The Russian immigrants brought with them a style rooted in the great tradition of Russian ballet, which is different than Western ballet. They are knowledgeable and have increased the number of ballet viewers. Most important, there are among them young people, who are willing, even at a time when computers and television appeal to youngsters, to invest many hours in the study and practice of this noble, demanding art form. In the Mia Arbatova competition, of the seven young Israeli dancers to reach the finals, three were of Russian origins.

In Israel, Beauty still sleeps. She awaits the Prince that will rouse her. We are all waiting.

Notes

 This article was originally published in Dance Today—the dance magazine of Israel, issue no. 2, July 2000

1.  Ruth Eshel, Dancing with the Dream – The Beginning of Artistic Dance in the Land of Israel, 1920-1964, Ha-Poalim Publishers, 1991, pp. 49-62.
2.  Ruth Eshel, “The Israel Ballet – Dream and Reality,” Dance in Israel, no. 7, Dec. 1995, p. 12.

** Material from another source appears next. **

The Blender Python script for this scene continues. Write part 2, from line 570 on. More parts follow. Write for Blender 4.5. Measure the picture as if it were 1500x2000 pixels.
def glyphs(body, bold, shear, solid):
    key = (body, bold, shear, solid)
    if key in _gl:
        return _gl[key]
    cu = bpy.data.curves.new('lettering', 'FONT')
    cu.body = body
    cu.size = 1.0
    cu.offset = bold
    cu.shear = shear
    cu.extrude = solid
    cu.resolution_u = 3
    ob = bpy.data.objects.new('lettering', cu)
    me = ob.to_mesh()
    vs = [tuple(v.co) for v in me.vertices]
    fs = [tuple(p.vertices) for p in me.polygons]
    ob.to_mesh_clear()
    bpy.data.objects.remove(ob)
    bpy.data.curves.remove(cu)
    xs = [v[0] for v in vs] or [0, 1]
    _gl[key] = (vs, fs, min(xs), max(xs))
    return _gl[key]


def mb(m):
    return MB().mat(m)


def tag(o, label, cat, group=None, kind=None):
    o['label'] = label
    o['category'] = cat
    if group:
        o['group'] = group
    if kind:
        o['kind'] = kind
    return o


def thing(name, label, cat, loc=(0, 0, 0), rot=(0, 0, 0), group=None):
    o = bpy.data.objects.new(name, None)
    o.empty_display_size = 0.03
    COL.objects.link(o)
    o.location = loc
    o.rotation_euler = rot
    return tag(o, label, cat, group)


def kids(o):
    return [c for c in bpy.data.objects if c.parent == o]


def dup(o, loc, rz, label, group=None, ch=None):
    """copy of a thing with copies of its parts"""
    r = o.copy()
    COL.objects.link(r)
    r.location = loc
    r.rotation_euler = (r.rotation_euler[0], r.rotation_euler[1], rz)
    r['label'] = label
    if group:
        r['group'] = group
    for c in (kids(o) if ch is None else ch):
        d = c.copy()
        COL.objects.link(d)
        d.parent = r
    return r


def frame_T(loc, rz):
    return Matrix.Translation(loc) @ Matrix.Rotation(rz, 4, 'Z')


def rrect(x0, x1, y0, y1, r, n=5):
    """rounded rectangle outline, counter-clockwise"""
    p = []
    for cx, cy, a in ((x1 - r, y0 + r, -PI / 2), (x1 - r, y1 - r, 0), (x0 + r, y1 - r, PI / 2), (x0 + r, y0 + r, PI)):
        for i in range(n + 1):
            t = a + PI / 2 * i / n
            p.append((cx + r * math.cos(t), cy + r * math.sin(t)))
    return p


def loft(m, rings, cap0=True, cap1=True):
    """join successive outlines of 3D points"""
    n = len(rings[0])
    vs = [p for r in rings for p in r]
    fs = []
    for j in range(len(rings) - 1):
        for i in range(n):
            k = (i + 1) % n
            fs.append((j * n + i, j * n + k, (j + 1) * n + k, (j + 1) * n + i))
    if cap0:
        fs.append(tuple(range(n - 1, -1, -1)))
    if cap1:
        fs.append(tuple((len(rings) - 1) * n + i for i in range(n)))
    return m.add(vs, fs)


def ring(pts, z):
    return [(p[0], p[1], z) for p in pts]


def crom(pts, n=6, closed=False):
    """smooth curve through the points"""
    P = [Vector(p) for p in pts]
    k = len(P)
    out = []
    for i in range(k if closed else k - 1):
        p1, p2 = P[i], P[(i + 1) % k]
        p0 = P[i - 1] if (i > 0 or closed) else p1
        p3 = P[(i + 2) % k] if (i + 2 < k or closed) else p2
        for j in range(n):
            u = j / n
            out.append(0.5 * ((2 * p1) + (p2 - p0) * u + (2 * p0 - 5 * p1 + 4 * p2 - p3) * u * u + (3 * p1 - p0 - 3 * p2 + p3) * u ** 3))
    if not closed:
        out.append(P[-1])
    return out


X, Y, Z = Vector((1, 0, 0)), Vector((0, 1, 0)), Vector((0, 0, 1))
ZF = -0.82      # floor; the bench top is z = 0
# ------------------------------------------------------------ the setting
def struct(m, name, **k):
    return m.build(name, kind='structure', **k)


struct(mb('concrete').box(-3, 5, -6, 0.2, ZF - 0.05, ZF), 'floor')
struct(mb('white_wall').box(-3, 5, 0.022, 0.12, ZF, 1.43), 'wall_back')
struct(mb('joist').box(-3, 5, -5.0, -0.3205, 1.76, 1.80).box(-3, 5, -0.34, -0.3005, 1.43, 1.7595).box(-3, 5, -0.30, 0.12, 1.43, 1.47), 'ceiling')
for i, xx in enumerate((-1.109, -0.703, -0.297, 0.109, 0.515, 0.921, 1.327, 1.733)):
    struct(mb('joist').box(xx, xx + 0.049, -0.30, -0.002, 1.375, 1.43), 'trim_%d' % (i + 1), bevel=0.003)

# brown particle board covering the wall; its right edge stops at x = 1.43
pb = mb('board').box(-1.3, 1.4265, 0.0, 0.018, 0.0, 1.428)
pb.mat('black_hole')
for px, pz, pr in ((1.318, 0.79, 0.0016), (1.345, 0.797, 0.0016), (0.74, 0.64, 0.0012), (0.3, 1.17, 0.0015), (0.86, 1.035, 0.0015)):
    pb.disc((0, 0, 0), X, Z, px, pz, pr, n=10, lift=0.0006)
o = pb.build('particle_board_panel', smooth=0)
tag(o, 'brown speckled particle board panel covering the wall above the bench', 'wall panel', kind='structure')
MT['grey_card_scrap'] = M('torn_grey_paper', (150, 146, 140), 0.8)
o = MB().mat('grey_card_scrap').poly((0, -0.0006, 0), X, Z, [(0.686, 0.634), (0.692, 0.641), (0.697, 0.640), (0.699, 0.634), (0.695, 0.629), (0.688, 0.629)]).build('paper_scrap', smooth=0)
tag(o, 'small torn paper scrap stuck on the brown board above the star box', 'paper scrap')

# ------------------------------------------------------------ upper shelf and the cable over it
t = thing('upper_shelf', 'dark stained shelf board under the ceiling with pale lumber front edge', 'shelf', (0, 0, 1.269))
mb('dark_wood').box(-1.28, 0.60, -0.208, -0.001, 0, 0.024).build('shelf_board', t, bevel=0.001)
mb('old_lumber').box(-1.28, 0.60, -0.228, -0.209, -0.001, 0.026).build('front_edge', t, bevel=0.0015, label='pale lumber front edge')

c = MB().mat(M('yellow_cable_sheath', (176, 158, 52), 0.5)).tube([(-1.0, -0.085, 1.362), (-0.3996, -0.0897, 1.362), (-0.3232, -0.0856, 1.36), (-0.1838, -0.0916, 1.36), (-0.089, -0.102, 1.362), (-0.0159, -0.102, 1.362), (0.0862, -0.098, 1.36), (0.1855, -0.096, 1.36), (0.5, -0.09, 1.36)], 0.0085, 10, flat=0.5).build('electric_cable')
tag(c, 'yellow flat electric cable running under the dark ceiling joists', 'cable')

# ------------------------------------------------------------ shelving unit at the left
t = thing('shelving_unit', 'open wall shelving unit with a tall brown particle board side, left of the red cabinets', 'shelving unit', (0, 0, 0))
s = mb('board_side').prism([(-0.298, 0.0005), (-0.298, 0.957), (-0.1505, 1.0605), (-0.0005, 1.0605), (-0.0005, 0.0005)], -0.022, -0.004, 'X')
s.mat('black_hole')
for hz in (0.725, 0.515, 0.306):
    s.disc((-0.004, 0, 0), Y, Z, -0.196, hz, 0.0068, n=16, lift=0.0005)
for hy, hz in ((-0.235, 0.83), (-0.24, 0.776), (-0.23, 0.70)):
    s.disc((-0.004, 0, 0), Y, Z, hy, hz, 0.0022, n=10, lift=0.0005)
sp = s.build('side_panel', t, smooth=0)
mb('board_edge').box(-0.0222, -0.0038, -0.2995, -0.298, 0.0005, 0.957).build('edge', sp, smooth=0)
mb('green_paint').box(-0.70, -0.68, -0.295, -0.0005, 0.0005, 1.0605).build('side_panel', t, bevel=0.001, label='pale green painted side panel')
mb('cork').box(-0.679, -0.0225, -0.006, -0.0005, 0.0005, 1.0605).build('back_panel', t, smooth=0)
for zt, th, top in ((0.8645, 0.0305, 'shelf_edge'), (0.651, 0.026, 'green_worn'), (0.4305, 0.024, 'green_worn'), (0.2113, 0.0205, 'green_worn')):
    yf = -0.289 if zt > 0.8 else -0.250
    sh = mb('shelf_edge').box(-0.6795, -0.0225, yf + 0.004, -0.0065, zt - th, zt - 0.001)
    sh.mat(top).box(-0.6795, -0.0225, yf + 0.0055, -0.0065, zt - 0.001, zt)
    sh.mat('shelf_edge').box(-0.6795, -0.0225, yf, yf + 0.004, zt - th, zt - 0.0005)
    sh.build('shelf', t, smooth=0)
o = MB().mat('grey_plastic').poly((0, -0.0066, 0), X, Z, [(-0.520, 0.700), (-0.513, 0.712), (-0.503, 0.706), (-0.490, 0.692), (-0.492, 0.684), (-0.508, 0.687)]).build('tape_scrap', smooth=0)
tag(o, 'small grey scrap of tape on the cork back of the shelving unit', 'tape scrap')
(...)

After the establishment of the State of Israel, as immigrants poured into the country, Israeli ballet reached its lowest point. New immigrants, searching for income sources, recalled that they had taken some ballet classes in their childhood and opened “ballet studios” in their living rooms. In order to attract students, the students were dressed in tutus, like the wonder-girls then in fashion. The “teachers” put the children on their toes from the first year, and the split and the bending back of the whole torso became a symbol of ballet technique. Every year extravagant performances were put on stage, with students attempting to do exercises which were far beyond their capabilities.